Your task is to output all the records below, word for word.

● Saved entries
※ ※ ※

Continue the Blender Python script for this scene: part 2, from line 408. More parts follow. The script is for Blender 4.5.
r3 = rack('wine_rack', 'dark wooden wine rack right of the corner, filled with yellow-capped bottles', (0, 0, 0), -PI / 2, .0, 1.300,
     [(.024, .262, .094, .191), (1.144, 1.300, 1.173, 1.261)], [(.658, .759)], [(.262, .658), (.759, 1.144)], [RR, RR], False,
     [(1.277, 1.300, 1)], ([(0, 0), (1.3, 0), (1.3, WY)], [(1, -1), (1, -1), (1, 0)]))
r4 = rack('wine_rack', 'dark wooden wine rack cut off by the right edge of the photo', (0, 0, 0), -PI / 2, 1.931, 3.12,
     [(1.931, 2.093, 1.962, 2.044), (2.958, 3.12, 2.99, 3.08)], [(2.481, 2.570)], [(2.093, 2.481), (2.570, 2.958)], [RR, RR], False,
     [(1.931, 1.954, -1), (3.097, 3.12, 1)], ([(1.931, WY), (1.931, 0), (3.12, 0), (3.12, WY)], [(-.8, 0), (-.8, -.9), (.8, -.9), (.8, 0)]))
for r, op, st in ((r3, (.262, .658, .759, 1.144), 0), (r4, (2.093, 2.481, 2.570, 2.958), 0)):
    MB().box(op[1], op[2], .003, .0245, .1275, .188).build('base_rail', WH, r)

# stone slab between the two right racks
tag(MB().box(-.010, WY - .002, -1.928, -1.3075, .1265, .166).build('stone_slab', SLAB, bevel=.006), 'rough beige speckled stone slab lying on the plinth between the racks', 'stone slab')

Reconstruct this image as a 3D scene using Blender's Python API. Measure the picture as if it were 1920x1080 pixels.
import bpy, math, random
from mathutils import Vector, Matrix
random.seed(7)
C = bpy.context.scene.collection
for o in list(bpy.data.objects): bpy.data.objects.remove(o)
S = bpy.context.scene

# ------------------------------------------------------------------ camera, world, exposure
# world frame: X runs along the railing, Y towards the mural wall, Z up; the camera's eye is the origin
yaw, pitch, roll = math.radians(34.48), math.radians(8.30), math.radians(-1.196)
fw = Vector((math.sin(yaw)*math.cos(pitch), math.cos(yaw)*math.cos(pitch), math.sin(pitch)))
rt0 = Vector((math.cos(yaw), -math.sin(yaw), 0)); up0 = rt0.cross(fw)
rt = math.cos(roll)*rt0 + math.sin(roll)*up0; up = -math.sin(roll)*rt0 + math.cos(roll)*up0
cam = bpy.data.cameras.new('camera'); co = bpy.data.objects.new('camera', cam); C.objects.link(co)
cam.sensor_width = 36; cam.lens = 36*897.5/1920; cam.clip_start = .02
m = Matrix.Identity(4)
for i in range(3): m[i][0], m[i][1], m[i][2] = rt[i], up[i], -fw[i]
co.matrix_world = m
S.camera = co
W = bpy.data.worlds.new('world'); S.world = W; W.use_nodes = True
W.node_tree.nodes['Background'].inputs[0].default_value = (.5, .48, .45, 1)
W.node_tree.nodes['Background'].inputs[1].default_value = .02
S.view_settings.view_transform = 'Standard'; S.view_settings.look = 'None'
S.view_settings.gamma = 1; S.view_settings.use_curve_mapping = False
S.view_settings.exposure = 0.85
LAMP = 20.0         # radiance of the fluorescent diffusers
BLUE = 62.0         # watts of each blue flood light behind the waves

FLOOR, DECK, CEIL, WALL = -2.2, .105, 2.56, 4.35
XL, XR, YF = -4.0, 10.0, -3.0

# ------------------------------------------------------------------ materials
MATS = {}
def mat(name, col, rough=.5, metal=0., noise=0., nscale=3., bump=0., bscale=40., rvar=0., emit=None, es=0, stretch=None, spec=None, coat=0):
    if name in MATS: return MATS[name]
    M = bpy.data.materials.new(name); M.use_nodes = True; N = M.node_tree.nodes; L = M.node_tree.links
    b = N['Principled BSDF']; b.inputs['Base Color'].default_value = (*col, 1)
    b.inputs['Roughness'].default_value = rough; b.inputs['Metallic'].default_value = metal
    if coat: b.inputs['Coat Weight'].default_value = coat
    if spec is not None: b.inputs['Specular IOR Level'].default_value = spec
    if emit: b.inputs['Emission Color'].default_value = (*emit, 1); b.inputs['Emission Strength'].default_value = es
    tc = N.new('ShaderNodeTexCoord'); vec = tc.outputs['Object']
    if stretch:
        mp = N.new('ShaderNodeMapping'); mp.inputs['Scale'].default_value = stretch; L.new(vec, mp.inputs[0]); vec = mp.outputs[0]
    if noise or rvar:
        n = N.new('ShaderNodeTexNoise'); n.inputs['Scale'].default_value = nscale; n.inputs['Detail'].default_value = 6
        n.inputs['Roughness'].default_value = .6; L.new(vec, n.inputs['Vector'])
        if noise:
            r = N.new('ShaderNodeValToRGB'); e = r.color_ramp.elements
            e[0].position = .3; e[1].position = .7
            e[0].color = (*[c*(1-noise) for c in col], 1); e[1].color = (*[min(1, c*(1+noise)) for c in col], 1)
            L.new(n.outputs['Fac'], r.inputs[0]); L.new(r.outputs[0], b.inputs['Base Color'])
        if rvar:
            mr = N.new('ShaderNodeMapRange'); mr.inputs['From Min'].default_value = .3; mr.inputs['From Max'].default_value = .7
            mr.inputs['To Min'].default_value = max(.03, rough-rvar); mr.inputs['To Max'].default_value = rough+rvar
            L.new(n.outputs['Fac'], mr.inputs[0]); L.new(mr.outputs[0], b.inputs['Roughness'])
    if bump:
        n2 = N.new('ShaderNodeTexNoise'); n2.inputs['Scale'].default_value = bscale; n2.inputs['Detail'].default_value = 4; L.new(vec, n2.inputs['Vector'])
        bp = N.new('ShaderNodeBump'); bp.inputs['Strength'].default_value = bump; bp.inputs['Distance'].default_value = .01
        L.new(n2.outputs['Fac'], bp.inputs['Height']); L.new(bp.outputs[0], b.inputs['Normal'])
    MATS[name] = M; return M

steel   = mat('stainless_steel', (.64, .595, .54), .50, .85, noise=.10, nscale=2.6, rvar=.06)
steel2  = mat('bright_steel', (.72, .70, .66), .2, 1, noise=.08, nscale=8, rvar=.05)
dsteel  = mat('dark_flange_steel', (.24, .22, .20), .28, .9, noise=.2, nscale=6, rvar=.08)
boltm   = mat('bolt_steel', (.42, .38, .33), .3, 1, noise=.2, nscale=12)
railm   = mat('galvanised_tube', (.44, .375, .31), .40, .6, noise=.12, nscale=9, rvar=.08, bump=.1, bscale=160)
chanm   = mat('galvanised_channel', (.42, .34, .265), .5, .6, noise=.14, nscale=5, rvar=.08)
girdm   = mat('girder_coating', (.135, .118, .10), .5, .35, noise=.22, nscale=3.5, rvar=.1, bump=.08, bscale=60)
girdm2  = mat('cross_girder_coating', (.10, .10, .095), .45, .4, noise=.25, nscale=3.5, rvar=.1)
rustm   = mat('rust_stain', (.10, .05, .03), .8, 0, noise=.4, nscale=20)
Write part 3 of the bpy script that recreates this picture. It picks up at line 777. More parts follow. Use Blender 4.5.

※ ※ ※

● Problem solution
Continue the Blender Python script for this scene: part 2, from line 408. More parts follow. The script is for Blender 4.5.
r3 = rack('wine_rack', 'dark wooden wine rack right of the corner, filled with yellow-capped bottles', (0, 0, 0), -PI / 2, .0, 1.300,
     [(.024, .262, .094, .191), (1.144, 1.300, 1.173, 1.261)], [(.658, .759)], [(.262, .658), (.759, 1.144)], [RR, RR], False,
     [(1.277, 1.300, 1)], ([(0, 0), (1.3, 0), (1.3, WY)], [(1, -1), (1, -1), (1, 0)]))
r4 = rack('wine_rack', 'dark wooden wine rack cut off by the right edge of the photo', (0, 0, 0), -PI / 2, 1.931, 3.12,
     [(1.931, 2.093, 1.962, 2.044), (2.958, 3.12, 2.99, 3.08)], [(2.481, 2.570)], [(2.093, 2.481), (2.570, 2.958)], [RR, RR], False,
     [(1.931, 1.954, -1), (3.097, 3.12, 1)], ([(1.931, WY), (1.931, 0), (3.12, 0), (3.12, WY)], [(-.8, 0), (-.8, -.9), (.8, -.9), (.8, 0)]))
for r, op, st in ((r3, (.262, .658, .759, 1.144), 0), (r4, (2.093, 2.481, 2.570, 2.958), 0)):
    MB().box(op[1], op[2], .003, .0245, .1275, .188).build('base_rail', WH, r)

# stone slab between the two right racks
tag(MB().box(-.010, WY - .002, -1.928, -1.3075, .1265, .166).build('stone_slab', SLAB, bevel=.006), 'rough beige speckled stone slab lying on the plinth between the racks', 'stone slab')

Reconstruct this image as a 3D scene using Blender's Python API. Measure the picture as if it were 1920x1080 pixels.
import bpy, math, random
from mathutils import Vector, Matrix
random.seed(7)
C = bpy.context.scene.collection
for o in list(bpy.data.objects): bpy.data.objects.remove(o)
S = bpy.context.scene

# ------------------------------------------------------------------ camera, world, exposure
# world frame: X runs along the railing, Y towards the mural wall, Z up; the camera's eye is the origin
yaw, pitch, roll = math.radians(34.48), math.radians(8.30), math.radians(-1.196)
fw = Vector((math.sin(yaw)*math.cos(pitch), math.cos(yaw)*math.cos(pitch), math.sin(pitch)))
rt0 = Vector((math.cos(yaw), -math.sin(yaw), 0)); up0 = rt0.cross(fw)
rt = math.cos(roll)*rt0 + math.sin(roll)*up0; up = -math.sin(roll)*rt0 + math.cos(roll)*up0
cam = bpy.data.cameras.new('camera'); co = bpy.data.objects.new('camera', cam); C.objects.link(co)
cam.sensor_width = 36; cam.lens = 36*897.5/1920; cam.clip_start = .02
m = Matrix.Identity(4)
for i in range(3): m[i][0], m[i][1], m[i][2] = rt[i], up[i], -fw[i]
co.matrix_world = m
S.camera = co
W = bpy.data.worlds.new('world'); S.world = W; W.use_nodes = True
W.node_tree.nodes['Background'].inputs[0].default_value = (.5, .48, .45, 1)
W.node_tree.nodes['Background'].inputs[1].default_value = .02
S.view_settings.view_transform = 'Standard'; S.view_settings.look = 'None'
S.view_settings.gamma = 1; S.view_settings.use_curve_mapping = False
S.view_settings.exposure = 0.85
LAMP = 20.0         # radiance of the fluorescent diffusers
BLUE = 62.0         # watts of each blue flood light behind the waves

FLOOR, DECK, CEIL, WALL = -2.2, .105, 2.56, 4.35
XL, XR, YF = -4.0, 10.0, -3.0

# ------------------------------------------------------------------ materials
MATS = {}
def mat(name, col, rough=.5, metal=0., noise=0., nscale=3., bump=0., bscale=40., rvar=0., emit=None, es=0, stretch=None, spec=None, coat=0):
    if name in MATS: return MATS[name]
    M = bpy.data.materials.new(name); M.use_nodes = True; N = M.node_tree.nodes; L = M.node_tree.links
    b = N['Principled BSDF']; b.inputs['Base Color'].default_value = (*col, 1)
    b.inputs['Roughness'].default_value = rough; b.inputs['Metallic'].default_value = metal
    if coat: b.inputs['Coat Weight'].default_value = coat
    if spec is not None: b.inputs['Specular IOR Level'].default_value = spec
    if emit: b.inputs['Emission Color'].default_value = (*emit, 1); b.inputs['Emission Strength'].default_value = es
    tc = N.new('ShaderNodeTexCoord'); vec = tc.outputs['Object']
    if stretch:
        mp = N.new('ShaderNodeMapping'); mp.inputs['Scale'].default_value = stretch; L.new(vec, mp.inputs[0]); vec = mp.outputs[0]
    if noise or rvar:
        n = N.new('ShaderNodeTexNoise'); n.inputs['Scale'].default_value = nscale; n.inputs['Detail'].default_value = 6
        n.inputs['Roughness'].default_value = .6; L.new(vec, n.inputs['Vector'])
        if noise:
            r = N.new('ShaderNodeValToRGB'); e = r.color_ramp.elements
            e[0].position = .3; e[1].position = .7
            e[0].color = (*[c*(1-noise) for c in col], 1); e[1].color = (*[min(1, c*(1+noise)) for c in col], 1)
            L.new(n.outputs['Fac'], r.inputs[0]); L.new(r.outputs[0], b.inputs['Base Color'])
        if rvar:
            mr = N.new('ShaderNodeMapRange'); mr.inputs['From Min'].default_value = .3; mr.inputs['From Max'].default_value = .7
            mr.inputs['To Min'].default_value = max(.03, rough-rvar); mr.inputs['To Max'].default_value = rough+rvar
            L.new(n.outputs['Fac'], mr.inputs[0]); L.new(mr.outputs[0], b.inputs['Roughness'])
    if bump:
        n2 = N.new('ShaderNodeTexNoise'); n2.inputs['Scale'].default_value = bscale; n2.inputs['Detail'].default_value = 4; L.new(vec, n2.inputs['Vector'])
        bp = N.new('ShaderNodeBump'); bp.inputs['Strength'].default_value = bump; bp.inputs['Distance'].default_value = .01
        L.new(n2.outputs['Fac'], bp.inputs['Height']); L.new(bp.outputs[0], b.inputs['Normal'])
    MATS[name] = M; return M

steel   = mat('stainless_steel', (.64, .595, .54), .50, .85, noise=.10, nscale=2.6, rvar=.06)
steel2  = mat('bright_steel', (.72, .70, .66), .2, 1, noise=.08, nscale=8, rvar=.05)
dsteel  = mat('dark_flange_steel', (.24, .22, .20), .28, .9, noise=.2, nscale=6, rvar=.08)
boltm   = mat('bolt_steel', (.42, .38, .33), .3, 1, noise=.2, nscale=12)
railm   = mat('galvanised_tube', (.44, .375, .31), .40, .6, noise=.12, nscale=9, rvar=.08, bump=.1, bscale=160)
chanm   = mat('galvanised_channel', (.42, .34, .265), .5, .6, noise=.14, nscale=5, rvar=.08)
girdm   = mat('girder_coating', (.135, .118, .10), .5, .35, noise=.22, nscale=3.5, rvar=.1, bump=.08, bscale=60)
girdm2  = mat('cross_girder_coating', (.10, .10, .095), .45, .4, noise=.25, nscale=3.5, rvar=.1)
rustm   = mat('rust_stain', (.10, .05, .03), .8, 0, noise=.4, nscale=20)
Write part 3 of the bpy script that recreates this picture. It picks up at line 777. More parts follow. Use Blender 4.5.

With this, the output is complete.